The core conservatives are an overwhelmingly white, mostly male and financially comfortable group — slightly more than half say their families have achieved the American dream.

They hold traditional conservative views favoring small government and a positive view of American involvement in the global economy. Nine out of 10 feel discrimination against women is a thing of the past in the U.S., more than 8 in 10 say the country already has “made needed changes to give blacks equal rights” and a similar share feel that because of government benefit programs, “poor people have it easy.”

The solid liberals are also typically white and financially comfortable, mostly with college degrees or higher, and not traditionally religious. They’re also the most urban group.
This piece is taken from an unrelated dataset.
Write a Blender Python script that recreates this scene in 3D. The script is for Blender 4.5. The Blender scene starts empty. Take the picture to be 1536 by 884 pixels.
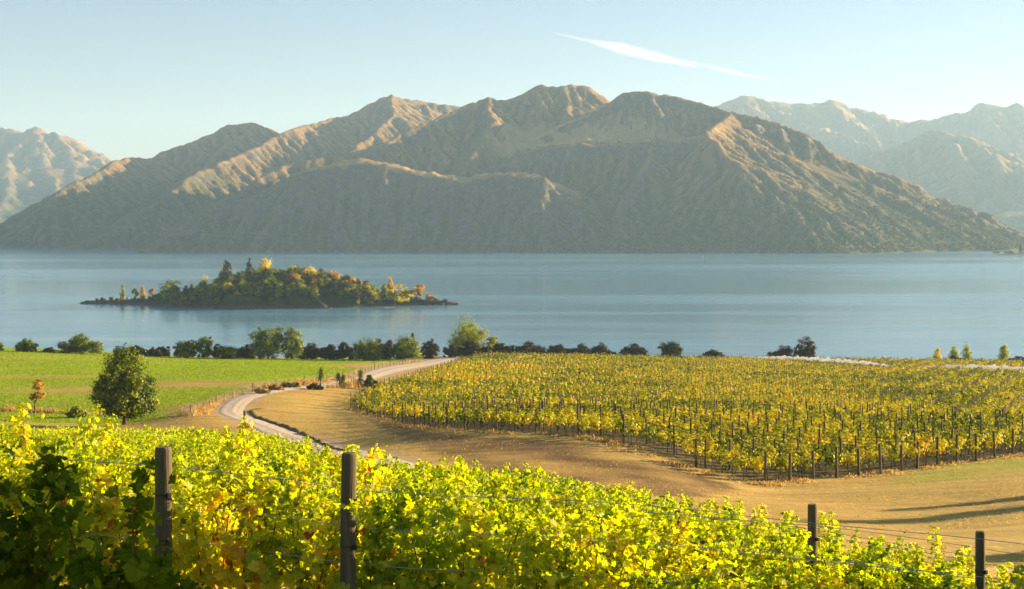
import bpy, math, random
import numpy as np
from mathutils import Vector, Matrix

R = math.radians
SC = bpy.context.scene
COL = SC.collection
rng = np.random.default_rng(7)
random.seed(7)

# ---------------------------------------------------------------- camera, sky, sun, exposure
F = 2110.0            # focal length in photograph pixels
CX, HY = 768.0, 335.0  # column of the view axis, row of the horizon
CZ = 45.0             # eye height above the lake
cam_d = bpy.data.cameras.new("camera")
cam = bpy.data.objects.new("camera", cam_d)
COL.objects.link(cam)
cam.location = (0, 0, CZ)
cam.rotation_euler = (R(90), 0, 0)
cam_d.sensor_width = 36.0
cam_d.lens = 36.0 * F / 1536.0
cam_d.shift_y = -(442.0 - HY) / 1536.0
cam_d.clip_start = 0.1
cam_d.clip_end = 60000
SC.camera = cam

SUN_AZ, SUN_EL = R(65), R(11.2)     # azimuth clockwise from the view direction
world = bpy.data.worlds.new("World")
SC.world = world
world.use_nodes = True
wn = world.node_tree.nodes
wn.clear()
sky = wn.new("ShaderNodeTexSky")
sky.sky_type = 'NISHITA'
sky.sun_disc = False
sky.sun_elevation = SUN_EL
sky.sun_rotation = SUN_AZ
sky.altitude = 300
sky.air_density = 1.0
sky.dust_density = 0.1
sky.ozone_density = 2.0
bg = wn.new("ShaderNodeBackground")
bg.inputs["Strength"].default_value = 0.040
wo = wn.new("ShaderNodeOutputWorld")
wb = wn.new("ShaderNodeMix"); wb.data_type = 'RGBA'; wb.blend_type = 'MULTIPLY'
wb.inputs[0].default_value = 1.0; wb.inputs[7].default_value = (1.05, 0.94, 0.985, 1)
world.node_tree.links.new(sky.outputs[0], wb.inputs[6])
world.node_tree.links.new(wb.outputs[2], bg.inputs[0])
world.node_tree.links.new(bg.outputs[0], wo.inputs[0])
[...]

They have a strong belief in the social safety net and the importance of government regulation, see inequality and discrimination as major problems in the country, have positive views of immigrants and overwhelmingly see openness to the rest of the world as a crucial American value.
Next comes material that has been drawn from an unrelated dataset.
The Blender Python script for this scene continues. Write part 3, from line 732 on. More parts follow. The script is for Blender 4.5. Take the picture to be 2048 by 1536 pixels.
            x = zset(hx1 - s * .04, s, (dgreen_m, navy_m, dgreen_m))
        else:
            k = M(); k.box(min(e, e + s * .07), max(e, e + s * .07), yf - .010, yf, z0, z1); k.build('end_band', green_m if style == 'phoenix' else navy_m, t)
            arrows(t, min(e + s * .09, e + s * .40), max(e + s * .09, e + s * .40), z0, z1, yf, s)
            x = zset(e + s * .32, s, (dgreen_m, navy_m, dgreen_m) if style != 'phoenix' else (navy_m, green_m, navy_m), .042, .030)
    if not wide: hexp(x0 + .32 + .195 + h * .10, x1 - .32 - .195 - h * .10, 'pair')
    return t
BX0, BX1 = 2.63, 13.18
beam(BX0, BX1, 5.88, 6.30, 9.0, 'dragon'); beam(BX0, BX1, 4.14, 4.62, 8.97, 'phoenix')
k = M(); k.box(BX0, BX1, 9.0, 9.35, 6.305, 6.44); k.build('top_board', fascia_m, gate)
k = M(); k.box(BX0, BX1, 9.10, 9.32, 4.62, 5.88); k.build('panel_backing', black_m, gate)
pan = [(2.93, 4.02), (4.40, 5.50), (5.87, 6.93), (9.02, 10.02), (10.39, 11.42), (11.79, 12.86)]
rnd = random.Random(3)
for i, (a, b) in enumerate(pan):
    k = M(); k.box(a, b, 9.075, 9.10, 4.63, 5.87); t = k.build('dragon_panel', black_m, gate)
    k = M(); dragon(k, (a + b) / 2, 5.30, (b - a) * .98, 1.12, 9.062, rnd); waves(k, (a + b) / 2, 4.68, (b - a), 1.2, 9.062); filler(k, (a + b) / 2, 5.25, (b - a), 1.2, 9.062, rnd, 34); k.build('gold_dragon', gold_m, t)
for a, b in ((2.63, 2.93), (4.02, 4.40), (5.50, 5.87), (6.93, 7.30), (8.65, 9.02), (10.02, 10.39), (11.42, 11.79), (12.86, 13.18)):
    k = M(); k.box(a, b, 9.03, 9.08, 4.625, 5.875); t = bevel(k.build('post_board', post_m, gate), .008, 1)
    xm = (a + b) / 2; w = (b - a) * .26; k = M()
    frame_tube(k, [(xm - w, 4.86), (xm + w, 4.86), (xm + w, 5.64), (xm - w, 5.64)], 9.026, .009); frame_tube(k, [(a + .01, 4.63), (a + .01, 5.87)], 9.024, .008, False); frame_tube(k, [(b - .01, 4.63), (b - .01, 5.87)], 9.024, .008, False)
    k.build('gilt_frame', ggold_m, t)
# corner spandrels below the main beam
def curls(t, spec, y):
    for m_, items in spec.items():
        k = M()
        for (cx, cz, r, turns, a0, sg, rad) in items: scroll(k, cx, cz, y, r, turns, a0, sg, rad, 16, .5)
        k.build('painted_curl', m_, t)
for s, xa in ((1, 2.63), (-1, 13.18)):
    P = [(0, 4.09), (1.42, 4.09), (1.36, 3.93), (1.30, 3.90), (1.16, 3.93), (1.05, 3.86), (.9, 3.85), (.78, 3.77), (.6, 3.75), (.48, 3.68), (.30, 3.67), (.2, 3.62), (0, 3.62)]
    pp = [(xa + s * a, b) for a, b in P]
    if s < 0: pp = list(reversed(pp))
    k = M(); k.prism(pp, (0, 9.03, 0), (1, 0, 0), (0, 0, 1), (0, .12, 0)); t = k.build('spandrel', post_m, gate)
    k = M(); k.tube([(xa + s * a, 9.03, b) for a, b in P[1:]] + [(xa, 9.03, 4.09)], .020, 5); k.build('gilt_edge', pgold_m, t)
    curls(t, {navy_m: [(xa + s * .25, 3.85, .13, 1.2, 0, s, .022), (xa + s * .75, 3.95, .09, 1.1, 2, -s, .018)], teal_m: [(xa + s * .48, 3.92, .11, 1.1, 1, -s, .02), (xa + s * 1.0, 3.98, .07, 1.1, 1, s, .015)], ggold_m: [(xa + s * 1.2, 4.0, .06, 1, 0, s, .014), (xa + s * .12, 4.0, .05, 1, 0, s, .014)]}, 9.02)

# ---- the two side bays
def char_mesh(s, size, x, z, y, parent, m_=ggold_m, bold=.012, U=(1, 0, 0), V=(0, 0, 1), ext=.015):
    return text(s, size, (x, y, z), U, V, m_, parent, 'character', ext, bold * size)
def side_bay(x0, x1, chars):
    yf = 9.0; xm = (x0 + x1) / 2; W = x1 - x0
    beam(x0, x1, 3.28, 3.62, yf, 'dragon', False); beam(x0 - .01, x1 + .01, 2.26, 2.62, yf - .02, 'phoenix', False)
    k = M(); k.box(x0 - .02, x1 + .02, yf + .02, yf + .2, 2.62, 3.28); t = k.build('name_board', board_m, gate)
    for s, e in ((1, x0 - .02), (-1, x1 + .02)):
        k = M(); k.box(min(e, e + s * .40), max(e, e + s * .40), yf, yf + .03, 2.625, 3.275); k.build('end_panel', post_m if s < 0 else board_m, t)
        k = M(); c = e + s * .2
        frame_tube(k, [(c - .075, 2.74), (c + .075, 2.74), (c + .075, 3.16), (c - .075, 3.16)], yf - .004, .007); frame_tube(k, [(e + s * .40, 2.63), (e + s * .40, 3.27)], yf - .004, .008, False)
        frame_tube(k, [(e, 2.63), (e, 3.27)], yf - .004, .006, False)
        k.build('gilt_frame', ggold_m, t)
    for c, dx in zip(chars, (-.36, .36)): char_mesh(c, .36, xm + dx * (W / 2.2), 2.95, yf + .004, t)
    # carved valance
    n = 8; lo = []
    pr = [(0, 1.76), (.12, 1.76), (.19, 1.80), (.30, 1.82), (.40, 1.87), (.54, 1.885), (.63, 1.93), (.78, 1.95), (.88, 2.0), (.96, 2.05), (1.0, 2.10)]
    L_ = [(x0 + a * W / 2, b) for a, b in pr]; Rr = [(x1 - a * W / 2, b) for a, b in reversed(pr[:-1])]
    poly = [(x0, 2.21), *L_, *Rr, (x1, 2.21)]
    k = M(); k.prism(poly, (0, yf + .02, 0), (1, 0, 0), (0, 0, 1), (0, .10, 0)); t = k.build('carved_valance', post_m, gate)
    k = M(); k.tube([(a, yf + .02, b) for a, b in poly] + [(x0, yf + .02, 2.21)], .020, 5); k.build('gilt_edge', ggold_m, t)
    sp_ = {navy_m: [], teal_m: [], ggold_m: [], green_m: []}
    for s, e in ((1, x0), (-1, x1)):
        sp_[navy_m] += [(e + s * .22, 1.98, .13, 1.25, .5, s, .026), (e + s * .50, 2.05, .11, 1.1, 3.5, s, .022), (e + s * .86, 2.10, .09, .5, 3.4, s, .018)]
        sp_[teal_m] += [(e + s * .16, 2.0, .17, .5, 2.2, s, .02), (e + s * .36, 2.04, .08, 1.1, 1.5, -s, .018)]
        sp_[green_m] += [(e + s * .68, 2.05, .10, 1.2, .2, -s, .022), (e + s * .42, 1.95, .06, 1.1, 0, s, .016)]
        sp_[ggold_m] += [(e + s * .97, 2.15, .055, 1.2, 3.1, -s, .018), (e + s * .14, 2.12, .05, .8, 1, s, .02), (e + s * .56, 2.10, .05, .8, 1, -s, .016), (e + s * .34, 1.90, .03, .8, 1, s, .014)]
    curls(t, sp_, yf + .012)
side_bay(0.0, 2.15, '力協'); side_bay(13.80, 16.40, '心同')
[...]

In the aftermath of Trump’s election, solid liberals have become by far the most politically active part of the public. About half have contributed money to a candidate or campaign in the past year. Four in 10 have participated in a protest. Six in 10 have contacted an elected official. No other group in either party coalition comes close to that level of involvement, a gap which did not exist before Trump’s victory.

The major party coalitions rest on those two groups — slightly more than 4 in 10 Republicans are core conservatives and about half of Democrats are solid liberals — but both parties fill out their ranks with smaller groupings, some of which disagree in key respects with each other.
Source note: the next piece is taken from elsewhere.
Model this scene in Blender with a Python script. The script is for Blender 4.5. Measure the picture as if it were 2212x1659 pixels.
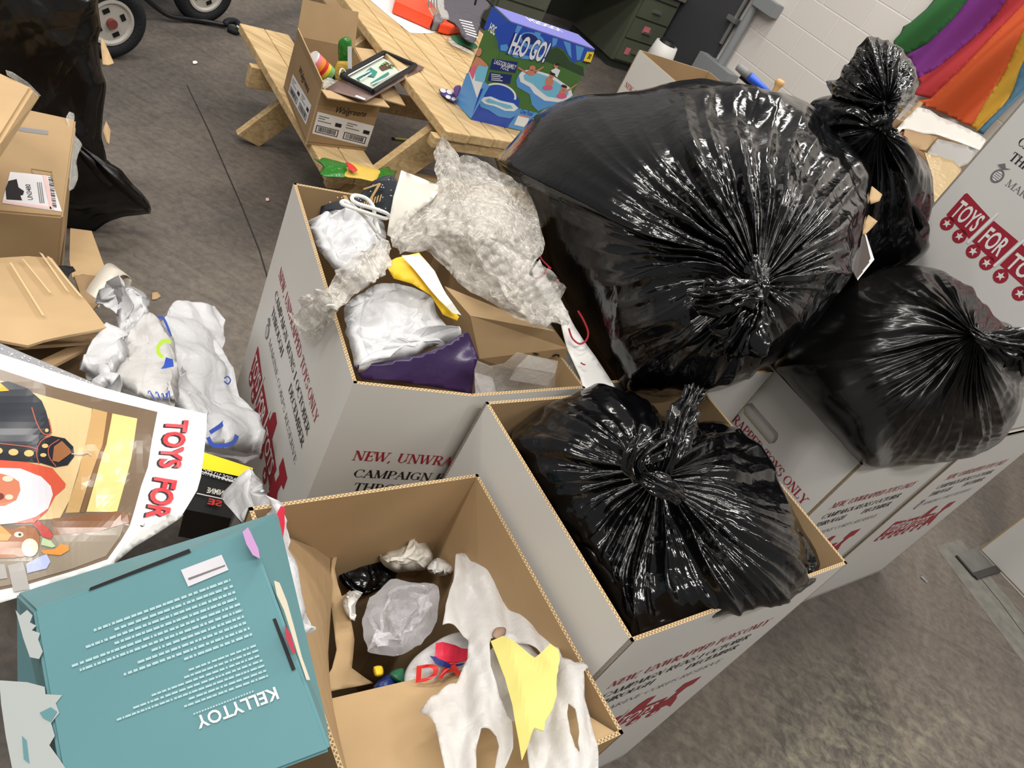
import bpy, bmesh, math, random
import numpy as np
from mathutils import Vector, Matrix, geometry
for _o in list(bpy.data.objects): bpy.data.objects.remove(_o)
SC = bpy.context.scene
COL = SC.collection
PI = math.pi
# ------------------------------------------------------------------ camera
H = 1.65; FPX = 1661.0; PITCH = math.radians(35.6); ROLL = math.radians(30.0)
_f = np.array([0, math.cos(PITCH), -math.sin(PITCH)]); _r = np.array([1., 0, 0]); _u = np.cross(_r, _f)
_r2 = _r*math.cos(ROLL) + _u*math.sin(ROLL); _u2 = -_r*math.sin(ROLL) + _u*math.cos(ROLL)
CAMP = np.array([0, 0, H])
cam_d = bpy.data.cameras.new('camera'); cam = bpy.data.objects.new('camera', cam_d); COL.objects.link(cam)
cam.matrix_world = Matrix(((_r2[0], _u2[0], -_f[0], 0), (_r2[1], _u2[1], -_f[1], 0), (_r2[2], _u2[2], -_f[2], H), (0, 0, 0, 1)))
cam_d.sensor_width = 36; cam_d.lens = 36*FPX/2212; cam_d.clip_start = 0.02; cam_d.clip_end = 60
SC.camera = cam
# ------------------------------------------------------------------ light and exposure
SC.view_settings.view_transform = 'Standard'; SC.view_settings.look = 'None'
SC.view_settings.gamma = 1; SC.view_settings.use_curve_mapping = False
SC.view_settings.exposure = 0.0
W = bpy.data.worlds.new('hall'); SC.world = W; W.use_nodes = True
W.node_tree.nodes['Background'].inputs[0].default_value = (1, 0.97, 0.93, 1)
W.node_tree.nodes['Background'].inputs[1].default_value = 0.3
def ST(s, t, z=0.0): return np.array([.66*s+.75*t, .75*s-.66*t, z])
def tube_light(name, s, t, z, L, Wd, e, rot):
    d = bpy.data.lights.new(name, 'AREA'); d.shape = 'RECTANGLE'; d.size = L; d.size_y = Wd; d.energy = e; d.color = (1, .965, .91)
    o = bpy.data.objects.new(name, d); COL.objects.link(o); o.location = ST(s, t, z); o.rotation_euler = (0, 0, rot)
RT = math.atan2(.75, .66)
for i, (s, t, e) in enumerate([(3.2, -1.2, 46), (0.6, -2.8, 40), (3.4, -4.2, 45), (0.0, 1.0, 62), (3.2, 1.6, 45), (-1.7, -1.0, 62), (4.6, -2.6, 30), (-1.5, -4.0, 40)]):
    tube_light('ceiling_tube', s, t, 4.4, 2.3, .14, e*1.52, RT)
# ------------------------------------------------------------------ tracing helpers: a point of the photo on a plane of the room
def ray(x, y): return _r2*((x-1106)/FPX) - _u2*((y-829.5)/FPX) + _f
def atd(x, y, d): return CAMP + ray(x, y)*d
def at(x, y, z):
    r = ray(x, y); return CAMP + r*((z-H)/r[2])
def on(x, y, P0, n):
    r = ray(x, y); return CAMP + r*(np.dot(np.array(P0)-CAMP, n)/np.dot(r, n))
def zup(P, x, y):
    # height at which the vertical line through P is seen nearest to photo point x,y
    zs = np.linspace(0, 2, 801); q = np.stack([np.full_like(zs, P[0]), np.full_like(zs, P[1]), zs-H], 1)
    d = q@_f; px = 1106+FPX*(q@_r2)/d; py = 829.5-FPX*(q@_u2)/d
    return zs[np.argmin(np.where(d > .05, (px-x)**2+(py-y)**2, 1e12))]
# surfaces: functions of arrays of photo points -> (n,3)
def rays(X, Y): return _r2[None]*((X-1106)/FPX)[:, None] - _u2[None]*((Y-829.5)/FPX)[:, None] + _f[None]
def S_plane(P0, n):
    n = np.array(n, float); c = np.dot(np.array(P0)-CAMP, n)
    def f(X, Y):
        r = rays(np.asarray(X, float), np.asarray(Y, float)); return CAMP[None] + r*(c/(r@n))[:, None]
    return f
def S_z(z): return S_plane((0, 0, z), (0, 0, 1))
def S_d(ctrl):
    # depth surface through control points (x,y,depth): least-squares plane in inverse depth, residuals spread smoothly
    c = np.array(ctrl, float); A = np.stack([c[:, 0]/1e3, c[:, 1]/1e3, np.ones(len(c))], 1)
    k = np.linalg.lstsq(A, 1/c[:, 2], rcond=None)[0] if len(c) > 2 else np.array([0, 0, np.mean(1/c[:, 2])])
    res = 1/c[:, 2] - A@k
    def f(X, Y):
        X = np.asarray(X, float); Y = np.asarray(Y, float)
        v = k[0]*X/1e3 + k[1]*Y/1e3 + k[2]
        w = 1/(((X[:, None]-c[None, :, 0])**2 + (Y[:, None]-c[None, :, 1])**2)/1e4+.02)**1.5
        v = v + (w@res)/w.sum(1)
        return CAMP[None] + rays(X, Y)/v[:, None]
    return f
def S_zc(ctrl): return S_d([(x, y, float(np.dot(at(x, y, z)-CAMP, _f))) for x, y, z in ctrl])
def S_vert(P): n = np.array([-P[0], -P[1], 0.]); return S_plane(P, n/np.linalg.norm(n))
def pj(P):
    q = np.array(P)-CAMP; d = q@_f; return (1106+FPX*(q@_r2)/d, 829.5-FPX*(q@_u2)/d)
# ------------------------------------------------------------------ noise
def vnoise(P, seed):
    P = np.asarray(P, float); i = np.floor(P).astype(np.int64); f = P-i; f = f*f*(3-2*f); out = 0
    for dx in (0, 1):
        for dy in (0, 1):
            for dz in (0, 1):
                h = (i[:, 0]+dx)*374761393 + (i[:, 1]+dy)*668265263 + (i[:, 2]+dz)*2147483647 + seed*974711
                h = (h ^ (h >> 13))*1274126177 & 0x7fffffff; h = (h ^ (h >> 16)) & 0xffff
                w = (f[:, 0] if dx else 1-f[:, 0])*(f[:, 1] if dy else 1-f[:, 1])*(f[:, 2] if dz else 1-f[:, 2])
                out = out + w*(h/65535.0)
    return out*2-1
def crumple(P, seed, freq, n=9, rough=.75, warp=.35):
    rng = np.random.RandomState(seed); Q = P.copy()
    for k in range(3): Q[:, k] = Q[:, k] + warp/freq*vnoise(P*freq*.6+k*17.3, seed+k)
    h = 0; tot = 0
    for i in range(n):
        d = rng.normal(size=3); d /= np.linalg.norm(d); f = freq*(1.0+i*.33); a = rough**i
        m = .5+.5*vnoise(P*freq*.8+31.7*i, seed+50+i)
        v = (Q@d)*f+rng.rand(); h = h + a*m*np.abs(2*(v-np.floor(v))-1)/(1+i*.2); tot += a
    return h/tot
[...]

The Democratic-leaning groups generally share liberal views and opposition to Trump but disagree on the degree to which they believe the nation’s economic and political systems work. They also divide to some extent on their views of immigration.

Disagreements are sharper on the Republican side, particularly with two groups, which Pew calls country-first conservatives and market skeptics, that played important roles in Trump’s victory.

The county-first conservatives are heavily rural, mostly non-college-educated, religiously devout and older — about half say they are retired. About 1 in 6 live in households where at least one member belongs to a labor union, a share higher than any other group. Suspicion of immigrants and concern about the loss of American identity are key to their makeup. They’re also the only group in which a majority says society should discourage homosexuality.

The country-first conservatives are the only group that not only has a positive view of Trump’s job performance, but also a favorable view of how he conducts himself. Just over half say they approve of Trump’s conduct, a view shared by only about 1 in 6 of the public at large.

The market skeptics also lean to the GOP, but for different reasons. They’re not particularly religious or interested in social issues. Instead, they’re broadly suspicious of government, business and the political system. They’re not especially enamored of Trump, but believe that both the political and economic systems are unfair, and that neither party cares about the middle class. They’re the only Republican-leaning group that favors raising taxes on corporations and the wealthy.

The final GOP-leaning group, what Pew dubs new-era enterprisers, is a generally younger, optimistic cohort that is moderate on social issues and conservative on economics. Of the GOP groups, its members are the least pro-Trump, the most likely to live in an urban area and the least critical of Democrats.